After: the right shade of blue on the walls, a stunning light from and a dramatic painting on the wall.

The cord is woven gold flex and the ceiling rose is also gold. The amount of flex with the lamp is long enough to either cut it and use as we did as a high up light or hanging down over a table in another part of the house, as shown by the company’s photo here.

You have enough cord flex to install this light quite low in other parts of the house.

LED lights are better for the environment and lighting folks give them a big thumbs up. Gary, as not just our editor but also a theatre lighting expert, really loves this lamp because it gives a warm light that is perfect for a domestic setting. It really is the making of this space.

Art attack

Finally, we added a Frida print that Tania has carted around for the last 20 years in a bright pink frame in a nod to the inspiration for this part of the flat. The larger dramatic canvas in this space is a painting done by Tania’s younger sister Munazza for her artist portfolio. She had intended to paint over it in order to get a new canvas for new work, but Tania loved it so much that she managed to convince her to gift it to her instead. So Tania’s artist sister’s juvenilia in a gold frame completes the look.
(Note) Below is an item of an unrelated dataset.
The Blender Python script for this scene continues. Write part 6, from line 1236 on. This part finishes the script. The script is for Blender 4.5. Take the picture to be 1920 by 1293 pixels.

Frida looks over the hallway in approval.

What’s left to do?

Here’s what we’ll be doing to finish up this project:

  1. Finding the perfect large plant in a colourful pot to get some green in the hallway.
  2. Removing the dull, easily stained carpet and putting in blue and cream coloured patterned tiles.
  3. One more light switch to change to blue.
  4. Potentially a framed map of Ireland on the one bare wall of the hallway to enable easier planning of future holidays in the country. (We’re massive fans of maps here at HT headquarters.)
  5. Change the door handles to something quirky and less generic. These are a bit lovely.